Karen returned from Jakarta in 2008, where she headed the Embassy’s political, economic, media and cultural branch and led the team responsible for key milestones in Australia’s relations with one of its most important bilateral partners—such as the negotiation of the historic Lombok Treaty. Since 2009 she has led the department’s Public Diplomacy Branch, promoting Australia and its interests internationally through media and cultural programs, including the Australia Network, and has headed the Africa Branch, overseeing Australia’s rapidly expanding political and economic engagement with the African continent.

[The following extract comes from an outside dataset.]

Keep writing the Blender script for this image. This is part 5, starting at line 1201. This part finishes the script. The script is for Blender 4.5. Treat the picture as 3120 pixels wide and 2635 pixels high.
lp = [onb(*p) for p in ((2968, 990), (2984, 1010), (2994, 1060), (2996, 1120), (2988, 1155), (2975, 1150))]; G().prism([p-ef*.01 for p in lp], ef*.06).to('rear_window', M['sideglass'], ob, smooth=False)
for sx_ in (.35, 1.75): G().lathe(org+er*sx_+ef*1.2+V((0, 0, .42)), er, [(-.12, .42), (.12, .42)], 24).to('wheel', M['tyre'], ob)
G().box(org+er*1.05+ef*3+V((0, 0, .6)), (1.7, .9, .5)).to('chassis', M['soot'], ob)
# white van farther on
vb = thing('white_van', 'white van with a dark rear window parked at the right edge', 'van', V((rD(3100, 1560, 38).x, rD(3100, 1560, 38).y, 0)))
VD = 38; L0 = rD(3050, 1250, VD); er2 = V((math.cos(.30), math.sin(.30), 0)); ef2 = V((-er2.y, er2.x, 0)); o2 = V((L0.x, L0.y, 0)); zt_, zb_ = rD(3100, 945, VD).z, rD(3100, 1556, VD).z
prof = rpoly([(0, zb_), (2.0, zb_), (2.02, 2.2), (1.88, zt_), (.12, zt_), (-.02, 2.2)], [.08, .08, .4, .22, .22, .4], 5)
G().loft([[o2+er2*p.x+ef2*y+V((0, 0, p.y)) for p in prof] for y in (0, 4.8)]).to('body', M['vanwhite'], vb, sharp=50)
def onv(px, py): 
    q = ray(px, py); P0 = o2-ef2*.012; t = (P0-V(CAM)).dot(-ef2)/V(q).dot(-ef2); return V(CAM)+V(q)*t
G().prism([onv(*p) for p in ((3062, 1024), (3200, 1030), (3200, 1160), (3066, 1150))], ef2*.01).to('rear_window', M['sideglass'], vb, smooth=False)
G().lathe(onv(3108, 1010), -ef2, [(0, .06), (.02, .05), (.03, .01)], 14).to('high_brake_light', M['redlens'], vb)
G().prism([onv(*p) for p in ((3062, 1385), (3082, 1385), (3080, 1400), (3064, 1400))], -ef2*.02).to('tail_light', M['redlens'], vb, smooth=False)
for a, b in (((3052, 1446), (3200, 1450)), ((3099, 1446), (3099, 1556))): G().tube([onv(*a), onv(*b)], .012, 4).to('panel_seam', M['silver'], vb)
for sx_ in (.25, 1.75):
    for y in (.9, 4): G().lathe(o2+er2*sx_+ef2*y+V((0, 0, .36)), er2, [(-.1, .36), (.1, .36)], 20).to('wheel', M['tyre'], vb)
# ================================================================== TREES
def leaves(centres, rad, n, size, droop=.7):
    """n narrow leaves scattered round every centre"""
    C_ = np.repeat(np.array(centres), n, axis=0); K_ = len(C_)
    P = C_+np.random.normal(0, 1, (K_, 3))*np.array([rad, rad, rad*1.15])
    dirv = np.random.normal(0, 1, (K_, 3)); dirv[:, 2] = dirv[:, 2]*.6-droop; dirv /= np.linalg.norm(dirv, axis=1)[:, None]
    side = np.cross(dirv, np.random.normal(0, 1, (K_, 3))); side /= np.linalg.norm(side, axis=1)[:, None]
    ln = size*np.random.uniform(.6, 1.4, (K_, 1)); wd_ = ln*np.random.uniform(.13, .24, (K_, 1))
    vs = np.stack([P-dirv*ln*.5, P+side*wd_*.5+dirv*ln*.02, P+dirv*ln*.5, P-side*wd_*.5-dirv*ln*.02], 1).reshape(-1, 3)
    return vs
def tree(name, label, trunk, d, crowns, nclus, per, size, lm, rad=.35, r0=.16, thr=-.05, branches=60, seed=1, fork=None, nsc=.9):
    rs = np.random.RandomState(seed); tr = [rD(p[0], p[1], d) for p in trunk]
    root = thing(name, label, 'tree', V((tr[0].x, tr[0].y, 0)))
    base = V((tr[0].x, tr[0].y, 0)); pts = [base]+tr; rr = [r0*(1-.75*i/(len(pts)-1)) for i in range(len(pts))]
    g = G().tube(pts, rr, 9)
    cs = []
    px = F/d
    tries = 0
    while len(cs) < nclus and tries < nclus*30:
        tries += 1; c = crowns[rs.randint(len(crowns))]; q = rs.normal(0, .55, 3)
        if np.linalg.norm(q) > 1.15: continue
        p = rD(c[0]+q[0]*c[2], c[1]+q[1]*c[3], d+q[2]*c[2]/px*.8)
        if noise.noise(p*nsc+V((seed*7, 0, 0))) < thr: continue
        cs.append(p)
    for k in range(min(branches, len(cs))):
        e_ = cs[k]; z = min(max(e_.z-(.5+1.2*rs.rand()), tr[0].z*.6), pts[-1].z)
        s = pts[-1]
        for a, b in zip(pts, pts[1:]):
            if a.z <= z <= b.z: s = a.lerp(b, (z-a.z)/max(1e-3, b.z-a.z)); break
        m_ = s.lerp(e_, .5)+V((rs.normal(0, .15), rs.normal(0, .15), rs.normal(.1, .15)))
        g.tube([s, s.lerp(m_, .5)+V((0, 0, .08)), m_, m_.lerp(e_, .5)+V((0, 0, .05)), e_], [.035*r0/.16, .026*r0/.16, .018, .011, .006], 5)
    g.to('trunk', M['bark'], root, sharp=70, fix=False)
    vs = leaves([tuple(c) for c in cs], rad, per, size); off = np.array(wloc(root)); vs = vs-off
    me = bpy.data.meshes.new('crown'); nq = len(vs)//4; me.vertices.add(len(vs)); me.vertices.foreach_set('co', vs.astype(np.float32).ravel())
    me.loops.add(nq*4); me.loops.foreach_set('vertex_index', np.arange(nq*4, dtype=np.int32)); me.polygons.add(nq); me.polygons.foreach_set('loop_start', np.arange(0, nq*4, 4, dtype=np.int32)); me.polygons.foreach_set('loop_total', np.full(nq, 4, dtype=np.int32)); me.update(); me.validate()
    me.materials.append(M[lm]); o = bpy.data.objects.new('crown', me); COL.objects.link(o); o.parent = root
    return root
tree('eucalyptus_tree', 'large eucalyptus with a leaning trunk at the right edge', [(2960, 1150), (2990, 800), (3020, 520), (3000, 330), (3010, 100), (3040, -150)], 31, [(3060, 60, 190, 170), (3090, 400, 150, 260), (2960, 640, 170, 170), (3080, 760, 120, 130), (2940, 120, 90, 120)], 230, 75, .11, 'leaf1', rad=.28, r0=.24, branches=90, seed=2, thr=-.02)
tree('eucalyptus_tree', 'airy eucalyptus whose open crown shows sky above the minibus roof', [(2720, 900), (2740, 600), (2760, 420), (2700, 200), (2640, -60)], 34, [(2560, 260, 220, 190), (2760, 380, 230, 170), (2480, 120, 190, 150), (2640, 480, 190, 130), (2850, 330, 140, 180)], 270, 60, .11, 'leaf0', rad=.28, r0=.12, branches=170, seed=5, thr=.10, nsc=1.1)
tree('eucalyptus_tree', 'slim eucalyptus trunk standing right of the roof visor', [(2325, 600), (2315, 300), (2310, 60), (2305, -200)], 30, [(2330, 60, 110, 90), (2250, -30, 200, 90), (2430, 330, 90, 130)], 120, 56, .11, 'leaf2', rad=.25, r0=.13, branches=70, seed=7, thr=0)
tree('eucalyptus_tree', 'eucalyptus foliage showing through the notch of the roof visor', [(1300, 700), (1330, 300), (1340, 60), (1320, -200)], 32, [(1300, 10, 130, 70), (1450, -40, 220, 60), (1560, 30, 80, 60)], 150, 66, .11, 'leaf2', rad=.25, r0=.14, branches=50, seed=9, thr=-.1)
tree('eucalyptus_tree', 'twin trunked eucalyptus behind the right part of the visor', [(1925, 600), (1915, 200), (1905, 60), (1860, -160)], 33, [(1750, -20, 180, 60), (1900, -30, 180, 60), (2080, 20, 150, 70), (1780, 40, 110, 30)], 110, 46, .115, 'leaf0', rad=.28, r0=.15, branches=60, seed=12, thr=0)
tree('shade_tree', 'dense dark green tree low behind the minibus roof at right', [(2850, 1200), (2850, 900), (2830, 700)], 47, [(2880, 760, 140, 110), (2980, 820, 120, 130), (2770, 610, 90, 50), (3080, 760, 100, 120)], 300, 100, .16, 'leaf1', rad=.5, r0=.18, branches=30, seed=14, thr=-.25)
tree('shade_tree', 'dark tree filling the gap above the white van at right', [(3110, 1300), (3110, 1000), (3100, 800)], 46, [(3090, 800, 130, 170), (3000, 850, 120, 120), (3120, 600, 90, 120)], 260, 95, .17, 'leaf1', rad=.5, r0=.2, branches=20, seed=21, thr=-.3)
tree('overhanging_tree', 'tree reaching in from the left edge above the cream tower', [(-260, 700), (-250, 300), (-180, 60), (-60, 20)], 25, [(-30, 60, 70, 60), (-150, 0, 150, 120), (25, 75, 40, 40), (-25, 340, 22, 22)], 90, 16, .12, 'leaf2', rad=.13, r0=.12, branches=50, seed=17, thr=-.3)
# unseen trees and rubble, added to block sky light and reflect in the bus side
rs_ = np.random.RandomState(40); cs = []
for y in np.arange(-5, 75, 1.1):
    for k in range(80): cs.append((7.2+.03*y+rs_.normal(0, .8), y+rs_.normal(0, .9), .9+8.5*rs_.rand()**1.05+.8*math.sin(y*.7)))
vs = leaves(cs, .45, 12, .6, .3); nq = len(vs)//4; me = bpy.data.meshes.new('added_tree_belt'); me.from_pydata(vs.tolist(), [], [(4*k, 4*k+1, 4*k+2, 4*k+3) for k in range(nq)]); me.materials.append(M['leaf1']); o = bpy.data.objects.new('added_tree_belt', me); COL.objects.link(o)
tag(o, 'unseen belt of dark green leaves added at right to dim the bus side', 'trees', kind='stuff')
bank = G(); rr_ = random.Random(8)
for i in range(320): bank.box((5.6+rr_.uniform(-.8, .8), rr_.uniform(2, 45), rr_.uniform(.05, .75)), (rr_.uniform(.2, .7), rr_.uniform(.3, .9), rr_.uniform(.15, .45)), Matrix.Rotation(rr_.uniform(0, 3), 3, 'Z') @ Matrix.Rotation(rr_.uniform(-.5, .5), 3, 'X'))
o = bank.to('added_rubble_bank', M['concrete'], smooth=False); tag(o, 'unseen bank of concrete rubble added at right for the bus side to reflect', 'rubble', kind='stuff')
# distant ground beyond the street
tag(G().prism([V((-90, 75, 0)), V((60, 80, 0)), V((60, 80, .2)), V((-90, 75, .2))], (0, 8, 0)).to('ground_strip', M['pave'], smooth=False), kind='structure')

“No other organisation offers the opportunity to work on such a variety of cutting edge issues of real importance to all Australians with a talented and highly professional team of people dedicated to serving Australia and Australians overseas.”

Services to business

Trade policy coordination, business liaison and state and territory offices

The department’s active engagement with business on trade policy, including market access and domestic competition issues, helps to support and develop Australian business capability. Our STOs undertook public consultations on trade negotiations, supported trade missions and liaised with industry representatives, non-government organisations and community groups. In assisting business, the department has a collaborative and complementary relationship with Austrade.

Outreach activities by STOs included:

  • In June 2011, the Melbourne office hosted a seminar with the Grattan Institute entitled Trading our Way to More Jobs and Prosperity. During the seminar, Dr Emerson spoke about the Australian economy and the five principles underpinning the government’s trade policy.
  • The Brisbane office worked with Protocol Branch on the visit to Queensland by the diplomatic corps, hosted by Mr Rudd in April 2011.
  • The Perth office and Australian Passport Office promoted the smartraveller website at the Perth Travel and Holiday Expo in February 2011 and the Broome North West Expo in May 2011.
  • The Darwin office arranged a function in the lead up to the canonisation of Mary MacKillop. Australia’s Ambassador to the Holy See, Mr Tim Fischer AC, spoke about his role representing Australia’s interests at the Vatican.

STOs also provided support to visiting portfolio ministers, parliamentary secretaries and consular and protocol services. The Darwin office plays a special support role for our post in East Timor.

Market information and research

Country fact sheets and trade statistics publications were published on the department’s website, providing valuable information on Australia’s trade performance and trade relationship with other countries. An article on Australia’s services trade with ASEAN attracted considerable media interest. The department also redeveloped its Trade Export Classification to a more modern and relevant classification called Trade Import and Export Classification (TRIEC). Using TRIEC, Australia’s and other countries’ exports and imports can be analysed by ‘type’—such as primary goods, simply-manufactured products and elaborately-manufactured products.


The department will continue to give high priority to providing services to Parliament. This includes prompt and efficient management of parliamentary Questions on Notice and ministerial correspondence. Federal parliamentarians, parliamentary delegations and committees will be kept informed of the Government’s foreign and trade policy priorities and supported in their efforts to advance Australia’s interests overseas.

Support will continue for state and territory governments, other agencies and the business community in Australia and overseas. This will include consultation on trade policy issues.

Management services will continue for other government agencies in our overseas network in line with commitments under the Service Level Agreement (SLA). Negotiations will take place between September and November 2011 on a new SLA with 30 agencies.